Brook Lopez is among the two best centers in the NBA, so says Shaquille O’Neal, somewhat of an authority on premier post men.


“I like the way he’s playing,” O’Neal said Monday morning during an event at the Zales Jewelers on 417 5th Avenue to promote the future Hall of Famer’s new line of jewelry. O’Neal worked with Zales, who was represented at the launch by CEO Theo Killion, to produce jewelry for men that was both “classy” and “affordable.”


“You can see he’s been working on his moves,” O’Neal said of Lopez, lauding the Nets center’s improvement on the low block. “He’s doing both like [San Antonio Spurs power forward] Tim Duncan. He’s worked on his craft. He’s had some big games.”


Lopez is averaging 19 points, 6.2 rebounds and 2.5 blocks in 30.1 minutes per game.


O’Neal retired from the NBA following an 18-year career that saw him play for the Magic, Lakers, Heat, Suns, Cavs and Celtics. He averaged 23.7 points, 10.9 rebounds and 2.7 blocks in 1,207 games. He was a key component on the 2000-2002 three-peat Lakers and the 2006 Heat championship team.

He now works for TNT as an analyst, and has had preliminary talks with the league about bringing a franchise back to Newark.

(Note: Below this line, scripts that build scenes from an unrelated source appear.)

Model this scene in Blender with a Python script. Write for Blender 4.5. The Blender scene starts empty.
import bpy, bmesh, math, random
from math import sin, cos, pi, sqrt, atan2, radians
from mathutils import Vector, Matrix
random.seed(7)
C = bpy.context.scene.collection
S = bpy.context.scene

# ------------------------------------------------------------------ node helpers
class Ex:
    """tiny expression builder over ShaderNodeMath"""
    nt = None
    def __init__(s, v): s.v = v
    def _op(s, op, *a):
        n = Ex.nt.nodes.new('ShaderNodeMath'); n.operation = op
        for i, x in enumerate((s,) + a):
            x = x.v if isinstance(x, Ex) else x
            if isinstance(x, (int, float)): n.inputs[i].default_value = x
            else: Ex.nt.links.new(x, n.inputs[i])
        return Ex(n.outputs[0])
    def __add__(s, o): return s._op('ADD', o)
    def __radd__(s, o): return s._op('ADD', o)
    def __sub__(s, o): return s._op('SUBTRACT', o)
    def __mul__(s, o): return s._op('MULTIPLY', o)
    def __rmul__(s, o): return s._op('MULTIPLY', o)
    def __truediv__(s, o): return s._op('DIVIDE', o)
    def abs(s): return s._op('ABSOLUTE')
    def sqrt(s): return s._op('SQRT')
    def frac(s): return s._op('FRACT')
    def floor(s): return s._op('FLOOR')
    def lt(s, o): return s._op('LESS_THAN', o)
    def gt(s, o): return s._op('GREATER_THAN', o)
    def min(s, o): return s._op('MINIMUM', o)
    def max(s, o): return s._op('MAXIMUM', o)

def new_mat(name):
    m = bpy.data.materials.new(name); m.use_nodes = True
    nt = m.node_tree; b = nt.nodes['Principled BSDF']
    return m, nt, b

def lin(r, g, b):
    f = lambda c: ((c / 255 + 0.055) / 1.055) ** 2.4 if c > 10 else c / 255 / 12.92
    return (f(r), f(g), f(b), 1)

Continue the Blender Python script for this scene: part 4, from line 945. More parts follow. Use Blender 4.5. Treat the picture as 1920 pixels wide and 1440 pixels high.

The Nets played the last two seasons at the Prudential Center while waiting the completion of the Barclays Center.

“[I] haven’t had [formal] discussions. Right now there are a couple teams who are unhappy [with their arena situations]. When the time is right [we’ll talk],” O’Neal said.

Borough battle, round 1

Monday night’s Knicks-Nets showdown was the first as intracity rivals.

As such, it generated an incredible amount of anticipation. For everyone but Knicks head coach Mike Woodson, that is.

“[The game] is important for our team because it is the next game on the schedule. This is an important game for us,” Woodson said. “It’s our schedule.”

Both teams entered the game with winning records. The Knicks lead the Atlantic Division with a 9-3 mark, while the Nets are one game behind at 8-4. And even with 70 games remaining in the season, Woodson believes the Nets will be a team the Knicks will have to contend with.

“They’re going to be there,” Woodson said. “[It’s] going to be a dogfight to the end.”

The trip to Brooklyn was the first for Woodson.

But there was one area in which he was exceedingly familiar: Nets off-guard Joe Johnson.

“[I] coached Joe for five, six years [with the Hawks]. He’s a load. He’s worthy to be an all-star. He does it easy,” Woodson said. “[The Nets backcourt is a] big problem. They cause a lot of problems for a lot of teams.”